Academics and Research / Magazine Feature

Law alumna argues for Commencement singing gig, wins case

Last year, Amy Weichel (JD ’08) sat quietly through her graduation from the Sturm College of Law. This year, she’ll be heard loud and clear by everyone in attendance.

Weichel (pronounced WHY-kl) has eased into her law career with some part-time work. But she’s coming back to DU on May 16 to share her other passion, singing. Weichel will open the graduation ceremonies by singing the National Anthem.

About 280 graduates and thousands of their friends and families will pack the Richie Center for the 10 a.m. ceremony. Colorado State House Speaker Terrance Carroll (JD ’05) will give the Commencement address.

“Growing up, I never wanted to be a lawyer. I wanted to be a singer,” Weichel says. “That never worked out, but I still love to sing.”

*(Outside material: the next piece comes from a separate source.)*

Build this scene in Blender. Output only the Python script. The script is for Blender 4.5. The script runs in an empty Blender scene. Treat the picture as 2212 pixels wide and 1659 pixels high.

Although she toured for a year with the internationally known performing group Up With People in the 1990s, Weichel never focused on a singing career. Instead, she traveled the world and took odd jobs, from teaching English in Japan to waiting tables in Hawaii. She finally settled down in Denver after a friend went to DU for law school. After sitting in on some courses, she fell in love with the place.

“DU was the only place I applied,” she says. “I even got a job at the reception desk in the Student Law Office (SLO) to show them I was really serious about DU.”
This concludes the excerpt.